Iraq: Al Hashemi in fuga per la vita

martedì 11 settembre 2012


Avere un vicepresidente (seconda carica dello Stato) in fuga, con una condanna a morte che pende sulla sua testa, non è propriamente un indice di stabilità politica. Ebbene: questo è l’Iraq di oggi. Il vicepresidente Tariq al Hashemi è fuggito in Turchia l’anno scorso, quando è iniziato un processo a suo carico per terrorismo e banda armata.

Al Hashemi, un sunnita laico e leader del partito Al Iraqiya, è sospettato per la conduzione di atti di terrorismo e guerriglia contro la maggioranza sciita del Paese.

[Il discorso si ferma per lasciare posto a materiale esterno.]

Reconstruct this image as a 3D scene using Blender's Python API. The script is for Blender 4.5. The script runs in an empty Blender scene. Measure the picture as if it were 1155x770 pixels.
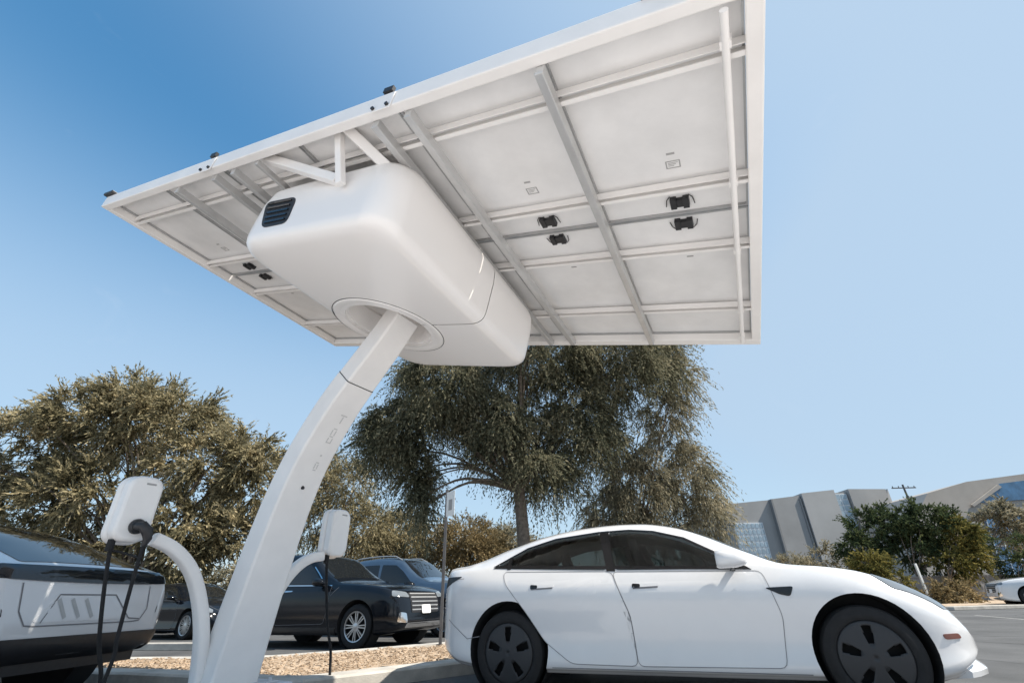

Nel corso delle violenze settarie del 2004 e oltre, avrebbe contribuito a formare squadroni della morte, intenti a terrorizzare e massacrare i civili sciiti. L’equilibrio fra sunniti e sciiti, benché instabile, ha retto (nel senso che non ha dato adito ad una vera e propria guerra civile) finché sul territorio erano presenti le truppe anglo-americane e gli altri contingenti alleati.

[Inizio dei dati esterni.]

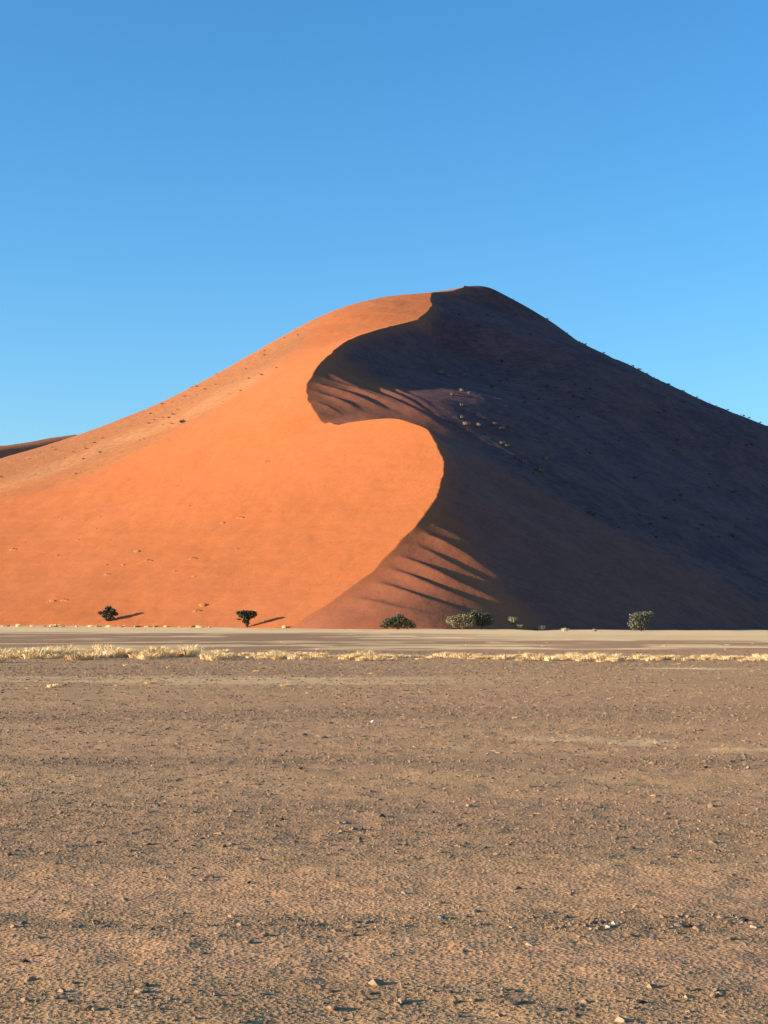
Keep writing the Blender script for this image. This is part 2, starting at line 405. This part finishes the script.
# ------------------------------------------------------------------ plants
def plant_mat(name, a, bcol, rough=.85, scale=1.6):
    m, nt, b = new_mat(name, rough); n = N(nt)
    oi = nt.nodes.new('ShaderNodeObjectInfo')
    f = n.math('ADD', n.math('MULTIPLY', n.noise(n.pos(), scale, 3, .6), .8), n.math('MULTIPLY', oi.outputs['Random'], .25))
    nt.links.new(n.mix(n.ramp(f, .28, .78), a, bcol), b.inputs['Base Color'])
    b.inputs['Subsurface Weight'].default_value = 0
    return m
M_BARK = plant_mat('bark', (.11, .075, .05), (.18, .13, .09))
M_DARK = plant_mat('dark_leaves', (.065, .060, .036), (.125, .112, .068))
M_GREEN = plant_mat('green_leaves', (.050, .060, .030), (.11, .115, .06))
M_OLIVE = plant_mat('olive_leaves', (.20, .165, .09), (.27, .225, .13))
M_GREY = plant_mat('grey_leaves', (.13, .125, .085), (.19, .18, .13))
M_STRAW = plant_mat('dry_straw', (.68, .47, .22), (.92, .68, .36))
M_STUBBLE = plant_mat('dry_stubble', (.36, .23, .11), (.62, .43, .20))
M_DULL = plant_mat('dull_straw', (.30, .26, .14), (.46, .40, .23))
M_DEAD = plant_mat('dead_shrub', (.17, .13, .10), (.28, .23, .17))
M_RUST = plant_mat('rusty_tuft', (.40, .15, .05), (.52, .21, .075))
M_SCRUB = plant_mat('dark_scrub', (.055, .046, .040), (.095, .08, .062))

def tube(V_, F_, p0, p1, r0, r1, k=6):
    p0 = Vector(p0); p1 = Vector(p1); d = (p1 - p0).normalized(); u = d.orthogonal().normalized(); v = d.cross(u); i = len(V_)
    for q, r in ((p0, r0), (p1, r1)):
        for j in range(k):
            a_ = 2 * math.pi * j / k; V_.append(tuple(q + (u * math.cos(a_) + v * math.sin(a_)) * r))
    for j in range(k): F_.append((i + j, i + (j + 1) % k, i + k + (j + 1) % k, i + k + j))
    F_.append(tuple(range(i + k, i + 2 * k)))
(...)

La crisi attuale è figlia del ritiro statunitense: dopo la partenza delle ultime truppe combattenti nel 2011, lo scontro latente è arrivato sino alle massime cariche dello Stato. E rischia, a questo punto, di dividere il Paese. Il primo ministro sciita, Nouri al Maliki, è stato uno dei più accesi sostenitori del processo ad Al Hashemi. Il verdetto emesso la settimana scorsa non dà scampo: condanna a morte. E intanto, anche senza aver bisogno di sentenze, i morti negli scontri settari continuano a crescere. Solo la scorsa domenica sono morti 92 civili iracheni e altri 350 sono rimasti feriti in una serie di attentati. I sunniti temono di aver perso del tutto la loro cittadinanza: erano al potere ai tempi di Saddam Hussein, ora sono una minoranza. Accusano Maliki di voler negare loro le risorse petrolifere (che sono soprattutto nel Sud sciita) e di non rappresentare i loro interessi in sede istituzionale.

Dal suo esilio volontario in Turchia, al Hashemi, ieri, ha lanciato strali contro la nuova leadership irachena. Ha accusato la magistratura irachena di non essere indipendente, ma uno strumento nelle mani del governo sciita. Per questo motivo, si è detto disposto ad affrontare un processo equo, ma non in Iraq. Ha accusato gli americani di voler chiudere un occhio sulla “condotta disastrosa” di Maliki, solo per motivi interni, elettorali. Ed ha lanciato un’accusa all’Iran, che pure non ha nominato esplicitamente, quando ha parlato di “potenze straniere” che condizionano gli affari interni dell’Iraq. L’Iran ha sempre tenuto un piede nella porta del vicino, anche armando le milizie sciite nei peggiori momenti di guerriglia civile.